Given request:
Repeat each line word for word.
****************************************
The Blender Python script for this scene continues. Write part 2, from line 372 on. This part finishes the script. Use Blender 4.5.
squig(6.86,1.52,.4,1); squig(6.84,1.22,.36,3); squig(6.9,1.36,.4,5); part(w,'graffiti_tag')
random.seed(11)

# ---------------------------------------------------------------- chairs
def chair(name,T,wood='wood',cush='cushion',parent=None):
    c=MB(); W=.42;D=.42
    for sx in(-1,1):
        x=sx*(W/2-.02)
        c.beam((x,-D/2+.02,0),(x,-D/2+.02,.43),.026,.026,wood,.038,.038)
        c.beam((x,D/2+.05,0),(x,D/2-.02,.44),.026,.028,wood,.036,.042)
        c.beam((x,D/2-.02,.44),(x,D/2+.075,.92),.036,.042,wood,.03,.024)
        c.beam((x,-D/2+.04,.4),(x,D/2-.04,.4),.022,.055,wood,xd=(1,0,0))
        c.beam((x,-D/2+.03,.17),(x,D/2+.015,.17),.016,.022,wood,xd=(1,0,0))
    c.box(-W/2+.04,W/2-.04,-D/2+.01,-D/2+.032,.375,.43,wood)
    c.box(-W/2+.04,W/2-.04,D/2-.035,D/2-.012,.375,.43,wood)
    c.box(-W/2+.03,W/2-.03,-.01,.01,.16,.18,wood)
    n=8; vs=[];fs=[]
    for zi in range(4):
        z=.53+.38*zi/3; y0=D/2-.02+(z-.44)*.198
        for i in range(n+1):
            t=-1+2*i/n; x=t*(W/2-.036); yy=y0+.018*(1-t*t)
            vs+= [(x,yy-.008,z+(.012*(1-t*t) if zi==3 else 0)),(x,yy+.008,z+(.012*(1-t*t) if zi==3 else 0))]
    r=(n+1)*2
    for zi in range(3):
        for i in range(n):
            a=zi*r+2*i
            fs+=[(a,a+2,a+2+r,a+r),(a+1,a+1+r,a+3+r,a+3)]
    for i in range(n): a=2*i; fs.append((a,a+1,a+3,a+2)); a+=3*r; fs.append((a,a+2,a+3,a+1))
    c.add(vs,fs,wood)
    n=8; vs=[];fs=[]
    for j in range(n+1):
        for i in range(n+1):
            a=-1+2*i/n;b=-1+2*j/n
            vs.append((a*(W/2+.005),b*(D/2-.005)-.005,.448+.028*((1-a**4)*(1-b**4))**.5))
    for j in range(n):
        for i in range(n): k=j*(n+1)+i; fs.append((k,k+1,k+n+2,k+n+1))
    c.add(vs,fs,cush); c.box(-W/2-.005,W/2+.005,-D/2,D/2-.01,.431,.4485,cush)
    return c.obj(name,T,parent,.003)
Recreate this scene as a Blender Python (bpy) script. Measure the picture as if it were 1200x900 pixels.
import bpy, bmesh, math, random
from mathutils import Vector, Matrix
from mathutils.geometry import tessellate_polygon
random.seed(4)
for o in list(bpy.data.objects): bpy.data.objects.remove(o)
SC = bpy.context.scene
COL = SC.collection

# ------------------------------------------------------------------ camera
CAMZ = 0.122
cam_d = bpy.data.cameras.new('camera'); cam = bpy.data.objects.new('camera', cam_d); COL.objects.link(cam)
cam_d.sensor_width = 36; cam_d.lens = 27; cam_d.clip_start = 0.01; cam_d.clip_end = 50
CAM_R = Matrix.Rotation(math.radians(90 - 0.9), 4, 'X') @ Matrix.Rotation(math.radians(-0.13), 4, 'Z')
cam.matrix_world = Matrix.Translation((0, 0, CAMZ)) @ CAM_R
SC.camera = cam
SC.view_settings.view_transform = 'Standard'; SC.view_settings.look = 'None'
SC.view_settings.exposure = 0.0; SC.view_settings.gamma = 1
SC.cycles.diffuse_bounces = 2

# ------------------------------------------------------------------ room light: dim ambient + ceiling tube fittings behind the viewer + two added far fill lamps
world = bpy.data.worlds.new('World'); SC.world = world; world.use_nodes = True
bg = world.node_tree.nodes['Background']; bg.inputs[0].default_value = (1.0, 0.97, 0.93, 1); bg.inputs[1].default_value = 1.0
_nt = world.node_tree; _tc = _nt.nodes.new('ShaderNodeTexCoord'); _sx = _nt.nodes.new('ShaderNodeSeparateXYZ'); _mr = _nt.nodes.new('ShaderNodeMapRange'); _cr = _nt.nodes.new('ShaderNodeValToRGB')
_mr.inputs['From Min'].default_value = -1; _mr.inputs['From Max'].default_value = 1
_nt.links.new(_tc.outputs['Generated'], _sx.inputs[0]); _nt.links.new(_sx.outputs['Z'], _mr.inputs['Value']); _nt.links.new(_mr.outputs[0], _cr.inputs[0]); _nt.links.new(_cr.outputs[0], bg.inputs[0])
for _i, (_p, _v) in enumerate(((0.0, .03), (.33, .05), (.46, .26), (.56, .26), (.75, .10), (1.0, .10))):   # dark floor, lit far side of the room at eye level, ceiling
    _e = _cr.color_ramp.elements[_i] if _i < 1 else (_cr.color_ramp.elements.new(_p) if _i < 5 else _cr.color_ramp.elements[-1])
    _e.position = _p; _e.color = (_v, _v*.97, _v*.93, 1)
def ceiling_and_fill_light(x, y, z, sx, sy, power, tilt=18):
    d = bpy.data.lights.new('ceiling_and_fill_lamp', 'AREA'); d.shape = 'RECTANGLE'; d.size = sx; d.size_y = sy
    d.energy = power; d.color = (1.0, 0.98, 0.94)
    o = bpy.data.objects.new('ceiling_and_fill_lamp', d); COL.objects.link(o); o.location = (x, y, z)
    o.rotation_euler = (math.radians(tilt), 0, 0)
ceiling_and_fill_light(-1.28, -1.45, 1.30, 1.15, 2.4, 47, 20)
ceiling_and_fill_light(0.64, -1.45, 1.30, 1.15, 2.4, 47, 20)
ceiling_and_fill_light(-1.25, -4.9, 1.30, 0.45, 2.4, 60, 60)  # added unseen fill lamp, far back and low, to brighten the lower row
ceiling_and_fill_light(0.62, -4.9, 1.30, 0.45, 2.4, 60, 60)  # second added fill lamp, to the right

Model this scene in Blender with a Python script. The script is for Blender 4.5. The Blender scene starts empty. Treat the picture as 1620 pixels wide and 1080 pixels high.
****************************************
Expected answer:
The Blender Python script for this scene continues. Write part 2, from line 372 on. This part finishes the script. Use Blender 4.5.
squig(6.86,1.52,.4,1); squig(6.84,1.22,.36,3); squig(6.9,1.36,.4,5); part(w,'graffiti_tag')
random.seed(11)

# ---------------------------------------------------------------- chairs
def chair(name,T,wood='wood',cush='cushion',parent=None):
    c=MB(); W=.42;D=.42
    for sx in(-1,1):
        x=sx*(W/2-.02)
        c.beam((x,-D/2+.02,0),(x,-D/2+.02,.43),.026,.026,wood,.038,.038)
        c.beam((x,D/2+.05,0),(x,D/2-.02,.44),.026,.028,wood,.036,.042)
        c.beam((x,D/2-.02,.44),(x,D/2+.075,.92),.036,.042,wood,.03,.024)
        c.beam((x,-D/2+.04,.4),(x,D/2-.04,.4),.022,.055,wood,xd=(1,0,0))
        c.beam((x,-D/2+.03,.17),(x,D/2+.015,.17),.016,.022,wood,xd=(1,0,0))
    c.box(-W/2+.04,W/2-.04,-D/2+.01,-D/2+.032,.375,.43,wood)
    c.box(-W/2+.04,W/2-.04,D/2-.035,D/2-.012,.375,.43,wood)
    c.box(-W/2+.03,W/2-.03,-.01,.01,.16,.18,wood)
    n=8; vs=[];fs=[]
    for zi in range(4):
        z=.53+.38*zi/3; y0=D/2-.02+(z-.44)*.198
        for i in range(n+1):
            t=-1+2*i/n; x=t*(W/2-.036); yy=y0+.018*(1-t*t)
            vs+= [(x,yy-.008,z+(.012*(1-t*t) if zi==3 else 0)),(x,yy+.008,z+(.012*(1-t*t) if zi==3 else 0))]
    r=(n+1)*2
    for zi in range(3):
        for i in range(n):
            a=zi*r+2*i
            fs+=[(a,a+2,a+2+r,a+r),(a+1,a+1+r,a+3+r,a+3)]
    for i in range(n): a=2*i; fs.append((a,a+1,a+3,a+2)); a+=3*r; fs.append((a,a+2,a+3,a+1))
    c.add(vs,fs,wood)
    n=8; vs=[];fs=[]
    for j in range(n+1):
        for i in range(n+1):
            a=-1+2*i/n;b=-1+2*j/n
            vs.append((a*(W/2+.005),b*(D/2-.005)-.005,.448+.028*((1-a**4)*(1-b**4))**.5))
    for j in range(n):
        for i in range(n): k=j*(n+1)+i; fs.append((k,k+1,k+n+2,k+n+1))
    c.add(vs,fs,cush); c.box(-W/2-.005,W/2+.005,-D/2,D/2-.01,.431,.4485,cush)
    return c.obj(name,T,parent,.003)
Recreate this scene as a Blender Python (bpy) script. Measure the picture as if it were 1200x900 pixels.
import bpy, bmesh, math, random
from mathutils import Vector, Matrix
from mathutils.geometry import tessellate_polygon
random.seed(4)
for o in list(bpy.data.objects): bpy.data.objects.remove(o)
SC = bpy.context.scene
COL = SC.collection

# ------------------------------------------------------------------ camera
CAMZ = 0.122
cam_d = bpy.data.cameras.new('camera'); cam = bpy.data.objects.new('camera', cam_d); COL.objects.link(cam)
cam_d.sensor_width = 36; cam_d.lens = 27; cam_d.clip_start = 0.01; cam_d.clip_end = 50
CAM_R = Matrix.Rotation(math.radians(90 - 0.9), 4, 'X') @ Matrix.Rotation(math.radians(-0.13), 4, 'Z')
cam.matrix_world = Matrix.Translation((0, 0, CAMZ)) @ CAM_R
SC.camera = cam
SC.view_settings.view_transform = 'Standard'; SC.view_settings.look = 'None'
SC.view_settings.exposure = 0.0; SC.view_settings.gamma = 1
SC.cycles.diffuse_bounces = 2

# ------------------------------------------------------------------ room light: dim ambient + ceiling tube fittings behind the viewer + two added far fill lamps
world = bpy.data.worlds.new('World'); SC.world = world; world.use_nodes = True
bg = world.node_tree.nodes['Background']; bg.inputs[0].default_value = (1.0, 0.97, 0.93, 1); bg.inputs[1].default_value = 1.0
_nt = world.node_tree; _tc = _nt.nodes.new('ShaderNodeTexCoord'); _sx = _nt.nodes.new('ShaderNodeSeparateXYZ'); _mr = _nt.nodes.new('ShaderNodeMapRange'); _cr = _nt.nodes.new('ShaderNodeValToRGB')
_mr.inputs['From Min'].default_value = -1; _mr.inputs['From Max'].default_value = 1
_nt.links.new(_tc.outputs['Generated'], _sx.inputs[0]); _nt.links.new(_sx.outputs['Z'], _mr.inputs['Value']); _nt.links.new(_mr.outputs[0], _cr.inputs[0]); _nt.links.new(_cr.outputs[0], bg.inputs[0])
for _i, (_p, _v) in enumerate(((0.0, .03), (.33, .05), (.46, .26), (.56, .26), (.75, .10), (1.0, .10))):   # dark floor, lit far side of the room at eye level, ceiling
    _e = _cr.color_ramp.elements[_i] if _i < 1 else (_cr.color_ramp.elements.new(_p) if _i < 5 else _cr.color_ramp.elements[-1])
    _e.position = _p; _e.color = (_v, _v*.97, _v*.93, 1)
def ceiling_and_fill_light(x, y, z, sx, sy, power, tilt=18):
    d = bpy.data.lights.new('ceiling_and_fill_lamp', 'AREA'); d.shape = 'RECTANGLE'; d.size = sx; d.size_y = sy
    d.energy = power; d.color = (1.0, 0.98, 0.94)
    o = bpy.data.objects.new('ceiling_and_fill_lamp', d); COL.objects.link(o); o.location = (x, y, z)
    o.rotation_euler = (math.radians(tilt), 0, 0)
ceiling_and_fill_light(-1.28, -1.45, 1.30, 1.15, 2.4, 47, 20)
ceiling_and_fill_light(0.64, -1.45, 1.30, 1.15, 2.4, 47, 20)
ceiling_and_fill_light(-1.25, -4.9, 1.30, 0.45, 2.4, 60, 60)  # added unseen fill lamp, far back and low, to brighten the lower row
ceiling_and_fill_light(0.62, -4.9, 1.30, 0.45, 2.4, 60, 60)  # second added fill lamp, to the right

Model this scene in Blender with a Python script. The script is for Blender 4.5. The Blender scene starts empty. Treat the picture as 1620 pixels wide and 1080 pixels high.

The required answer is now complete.